Budgeting Retirement Funds

People at all ages have trouble budgeting their finances and really who can blame them. Money is something that is made to be spent after all and balancing necessities and desires with time and funds can be a challenge. If one spends too much it can lead to a serious drain in funds however never spending at all can lead to a common yet serious disorder known as stuckupocous cheepskate syndrome which can be deadly to both ones person and their social life. But balancing our life between these two issues is a goal many of us fail to achieve. Well there are a few key steps to help in this process of which I will go over.

STEP ONE: Knowing What you Need, and how much that costs

This step sounds simple enough though may take some time to truly get the figures right. It is exactly what it is saying and it is best to do in about a monthly interval. If you can accurately manage to account for a years time, that can work as well, but the larger the time interval gets, the more difficult it becomes to be accurate. Even budgeting for a day can oftentimes be difficult. In this category, you are going to what to include items like:

  • Food
  • Rent
  • Gas
  • Utilities
  • Cable
  • Insurance
  • Health Costs
  • UNEXPECTED COSTS

“Unexpected costs” is a category that accounts for things like car damage and repairs that don’t occur frequently. You are going to want to set so much money aside per month to cover these occurrences and if it turns out it doesn’t get used, than you have a little extra for the following month, which never hurts.

STEP TWO: Setting a limit to money spent on fun

Again, this sounds simple enough, but can be a great challenge for some people. You may even want to consider setting an inverse limit here, ensuring you don’t forget to have fun. (If you can afford it, you SHOULD spend at least a little bit). Setting a limit to the amount of money you spend can make sure your savings is saved. This is especially important if money spending itself is in your category of fun. Experiences such as gambling will bankrupt you if you don’t set a limit. Even just going on a shopping spree can cut into your bank account way more than you might like, so having a set limit is nice to protect yourself from impulse. If you are going to break this limit, it should not be done on the spot, but should be done over a nights time so you can make sure it is something you want to do.

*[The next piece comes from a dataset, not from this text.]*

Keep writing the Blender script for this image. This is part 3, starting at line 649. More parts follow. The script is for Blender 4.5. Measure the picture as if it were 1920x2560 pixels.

STEP THREE: Total money / Total months = (Step one + Step two)

OH NO MATH!!! Don’t be afraid, it’s relatively harmless and really not hard to do. This is where the real budgeting comes in and where retirement planning is important. The first step here is figuring out how long you want your money to last. If you would like it to last until you are 125 years old (just to be safe) then use that number to set a time. Let’s say that is 50 years away still. So 50 x 12 = 600 Months. If you have 600,000 dollars then you have 600,000/600 = $1000 a month for budgeting to last you until you are 125 years old.

This math does not include inflation or any additional income you may receive via investments or work, however is working on a strict spending bases (which is silly, you should have investments). However, for the basis of understanding simple budgeting this will do, even if you are only budgeting for a week. Step one and step two are always good to be able to figure out in any situation and can really help to make sure you don’t end up broke after a vacation.